Marvel Mondays

All right, let’s get cracking with their self-titled debut album Issue #1: The Fantastic Four. And I won’t lie, it’s a hell of a solid first issue of any comic, though it has a number of oddities to anyone familiar with present-day Marvel. For instance, Ben Grimm isn’t a lovable grump, he’s just a bitter monster, also way too formal. He talks like Captain Holt. Furthermore, the story doesn’t take place in New York, the FF are based in Central City. Probably not related to the one that Barry Allen lives in and I suppose you could interpret that as being a weirdly-worded description of the Center of New York City, but regardless… Stan and Jack aren’t trying to establish a Marvel Universe just yet (that comes incredibly soon, though), so it’s just A City.

And one day, over the skies of Center City, a huge flare explodes, spelling out The Fantastic Four, which eventually changes into a giant flaming 4. And this is the first issue of the comic, so nobody has ever seen a giant flaming Four appear in the skies, and the Baxter Building is not currently world-famous, so the sight of a giant flaming numeral causes a big of a panic in the city. Except among three people who know what this symbol means, and they converge on the unassuming apartment building it lies under. Naturally, these would be the Fantastic Four, and they decide to show off their powers on their way to the Baxter Building; Ben complains furiously that the world is too small for someone as big as him as he throws off his disguise, flattens a car and smashes his way into the sewer system so he can pass unnoticed (police officers also shoot at him because he is a giant rock man smashing property), Johnny turns into a human rocket and flies over the city, causing such a panic that the mayor calls the National Guard and authorizes a nuclear strike over New York City in order to kill him (!!!!!), Reed uses his super-stretchy powers and brilliant intellect to grab the warhead and defuse it in midair and… Sue freaks out a cab driver by paying her fare while invisible.

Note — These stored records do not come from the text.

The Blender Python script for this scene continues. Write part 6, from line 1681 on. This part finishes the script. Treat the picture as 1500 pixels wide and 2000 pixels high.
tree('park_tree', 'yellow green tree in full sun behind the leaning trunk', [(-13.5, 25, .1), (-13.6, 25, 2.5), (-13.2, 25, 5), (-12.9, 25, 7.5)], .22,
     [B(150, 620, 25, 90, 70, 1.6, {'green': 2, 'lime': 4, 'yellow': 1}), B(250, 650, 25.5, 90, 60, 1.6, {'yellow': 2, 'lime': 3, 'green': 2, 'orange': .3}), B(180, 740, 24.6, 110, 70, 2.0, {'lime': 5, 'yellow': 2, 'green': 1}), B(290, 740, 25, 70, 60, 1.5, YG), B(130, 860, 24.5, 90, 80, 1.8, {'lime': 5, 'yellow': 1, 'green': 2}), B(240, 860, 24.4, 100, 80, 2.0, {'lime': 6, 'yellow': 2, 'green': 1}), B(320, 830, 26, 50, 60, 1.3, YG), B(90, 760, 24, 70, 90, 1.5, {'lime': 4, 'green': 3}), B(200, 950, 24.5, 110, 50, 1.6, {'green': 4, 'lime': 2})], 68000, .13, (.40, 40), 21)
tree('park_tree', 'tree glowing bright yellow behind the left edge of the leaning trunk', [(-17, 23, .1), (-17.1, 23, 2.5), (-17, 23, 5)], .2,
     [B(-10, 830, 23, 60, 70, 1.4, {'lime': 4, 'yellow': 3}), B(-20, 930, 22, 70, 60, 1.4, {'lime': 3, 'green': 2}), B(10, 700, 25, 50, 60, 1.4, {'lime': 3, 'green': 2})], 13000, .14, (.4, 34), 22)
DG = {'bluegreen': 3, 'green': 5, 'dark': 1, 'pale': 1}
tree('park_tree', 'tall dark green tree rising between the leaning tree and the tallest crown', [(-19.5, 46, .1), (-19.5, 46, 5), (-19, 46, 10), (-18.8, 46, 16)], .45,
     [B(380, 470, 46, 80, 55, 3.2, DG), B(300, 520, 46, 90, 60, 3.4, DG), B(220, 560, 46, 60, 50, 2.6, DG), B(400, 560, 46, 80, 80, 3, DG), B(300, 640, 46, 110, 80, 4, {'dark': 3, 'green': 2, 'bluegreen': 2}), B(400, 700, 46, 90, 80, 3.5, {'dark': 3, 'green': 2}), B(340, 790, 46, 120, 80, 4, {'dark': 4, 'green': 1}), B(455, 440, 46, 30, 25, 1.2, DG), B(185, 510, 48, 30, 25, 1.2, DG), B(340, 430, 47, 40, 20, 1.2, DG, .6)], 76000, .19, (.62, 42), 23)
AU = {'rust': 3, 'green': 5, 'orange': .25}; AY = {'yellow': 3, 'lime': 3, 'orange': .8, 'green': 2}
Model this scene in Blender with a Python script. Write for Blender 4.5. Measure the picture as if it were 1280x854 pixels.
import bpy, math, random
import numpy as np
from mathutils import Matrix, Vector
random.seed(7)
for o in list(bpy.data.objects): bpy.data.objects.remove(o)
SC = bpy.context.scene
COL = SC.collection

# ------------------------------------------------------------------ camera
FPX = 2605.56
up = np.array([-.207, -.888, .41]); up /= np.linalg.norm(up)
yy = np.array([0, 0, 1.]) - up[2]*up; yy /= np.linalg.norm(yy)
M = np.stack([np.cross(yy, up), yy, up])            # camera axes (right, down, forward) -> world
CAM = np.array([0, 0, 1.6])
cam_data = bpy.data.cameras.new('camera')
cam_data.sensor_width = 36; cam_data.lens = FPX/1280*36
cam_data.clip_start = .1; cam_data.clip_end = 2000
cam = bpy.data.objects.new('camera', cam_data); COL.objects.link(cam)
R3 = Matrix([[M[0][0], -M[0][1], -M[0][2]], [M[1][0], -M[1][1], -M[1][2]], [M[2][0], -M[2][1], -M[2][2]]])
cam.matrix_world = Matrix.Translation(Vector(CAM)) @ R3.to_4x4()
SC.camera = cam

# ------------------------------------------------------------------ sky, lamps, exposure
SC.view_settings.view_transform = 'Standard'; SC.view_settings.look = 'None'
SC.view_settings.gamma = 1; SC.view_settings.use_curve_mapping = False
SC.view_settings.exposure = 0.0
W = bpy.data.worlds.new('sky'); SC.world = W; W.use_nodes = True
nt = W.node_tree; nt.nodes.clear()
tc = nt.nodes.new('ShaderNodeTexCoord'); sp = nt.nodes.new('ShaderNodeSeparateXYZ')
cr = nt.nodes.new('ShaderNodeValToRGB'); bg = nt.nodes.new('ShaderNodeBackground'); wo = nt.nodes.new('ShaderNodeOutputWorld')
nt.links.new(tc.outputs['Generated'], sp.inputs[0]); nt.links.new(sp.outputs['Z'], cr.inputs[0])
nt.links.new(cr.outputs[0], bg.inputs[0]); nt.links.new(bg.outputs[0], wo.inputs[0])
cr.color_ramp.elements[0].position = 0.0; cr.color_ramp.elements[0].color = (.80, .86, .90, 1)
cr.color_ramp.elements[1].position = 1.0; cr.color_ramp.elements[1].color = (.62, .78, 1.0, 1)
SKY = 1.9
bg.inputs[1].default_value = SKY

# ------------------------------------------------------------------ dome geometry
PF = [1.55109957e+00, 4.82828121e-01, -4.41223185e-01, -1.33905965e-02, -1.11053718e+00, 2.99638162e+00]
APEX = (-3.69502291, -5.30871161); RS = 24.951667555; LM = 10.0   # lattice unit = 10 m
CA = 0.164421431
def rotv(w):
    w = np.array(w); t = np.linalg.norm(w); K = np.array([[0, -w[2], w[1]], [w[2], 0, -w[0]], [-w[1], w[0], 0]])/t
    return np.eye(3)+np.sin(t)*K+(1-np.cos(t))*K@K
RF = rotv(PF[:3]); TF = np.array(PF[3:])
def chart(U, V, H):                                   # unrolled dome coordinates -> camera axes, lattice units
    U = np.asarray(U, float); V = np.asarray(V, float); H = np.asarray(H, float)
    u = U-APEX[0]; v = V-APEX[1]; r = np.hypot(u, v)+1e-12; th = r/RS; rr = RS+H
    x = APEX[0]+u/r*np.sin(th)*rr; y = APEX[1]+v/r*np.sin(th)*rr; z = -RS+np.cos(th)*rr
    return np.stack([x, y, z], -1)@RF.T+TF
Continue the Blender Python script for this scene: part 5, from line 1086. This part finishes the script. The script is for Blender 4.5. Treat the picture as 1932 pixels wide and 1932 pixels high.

It will be years before Sue gets any cool powers, and decades before she’s awesome as opposed to an embarrassment. Though I suspect that’s another thing to lay on Stans feet. Dude did/could not write women well.

As they meet in Reed Richards’ apartment, we’re given the teams origins;

A few other notes that have been retconned away since this issue; Reed was trying to beat the Russians in the Space Race and figured the best way to do that was to sneak on to his rocket in the middle of the night BEFORE those Commies could launch their own rocket, and while Sue would eventually be made a brilliant MIT grad and physics researcher who was an assistant to Reed, here she had no reason to be on the rocket except that she’s his fiance.

No one has ever bothered to explain why Johnny was there.

The reason Reed has called the team together is because a global crisis has emerged that would require the four of them; all around the world mysterious fissures have opened up and buried nuclear power plants deep underground, and Reed has traced all the tremors paths to one place; MONSTER ISLAND.. Honestly unsure if that’s supposed to be related to the Godzilla one.

The FF head to Monster Island in their private jet, and quickly find out how Monster Island got its name; volcanic features make it look like a snarling monster-head.

Also; it’s crawling with Kaiju.

After killing one giant monster (some kind of a Dog-hydra thing), the island is suddenly struck by a tremor and the team is separated; Reed and Johnny are buried deep underground and pass out, while Sue and Ben are left on their own on the surface being menaced by the islands other denizens.

Underground, Reed and Johnny wake up to find themselves wearing protective garments, and in the presense of the underground king, The Moleman! A guy I could never really take seriously as a villain. Not because he doesn’t pose a threat (he does have a trained army of kaiju monsters and is a god-figure to a subterranean race of troglodytes, even if he isn’t physically imposing), but just because he’s just so dang sympathetic. Harvey Elder (not Hans, as I always thought, and keep wanting to write) was a little guy who was constantly mocked and called The Mole Man because of his big nose, tiny eyes and love of spelunking, so, in a fit of depression he decides to travel to the center of the Earth and live in seclusion. Fortunately, he finds an entire underground civilization which quickly reverses him as a God, because hes limited faculties are all so much greater then their own and he finally finds acceptance and respect amongst the Moleoids (as he calls them).

Buuuuuut first he’s going to get some revenge on the surface world real quick. You know, destroy every power plant in the world and then release a Kaiju army on a defenseless population, that sort of thing.

Fortunately, Ben and Sue wind up in the Mole Mans throne room by sheer chance right then, just after Moleman illustrates that he’s adapted so well to underground life that his reflexes have become superhuman (okay…) and a quick fight against one of his guard-creatures breaks out. But before the fight can progress too far, Johnny uses the heat from his Torch-form to burn an escape tunnel from the throne-room to the surface, letting the Four escape with their lives.

Also, either burning a hole through miles of solid rock or a failsafe plan of the Mole Mans when he realizes his plan can’t proceed now that it’s been revealed, the volcano over Monster Island erupts, resealing the entrance to Subterrania forever.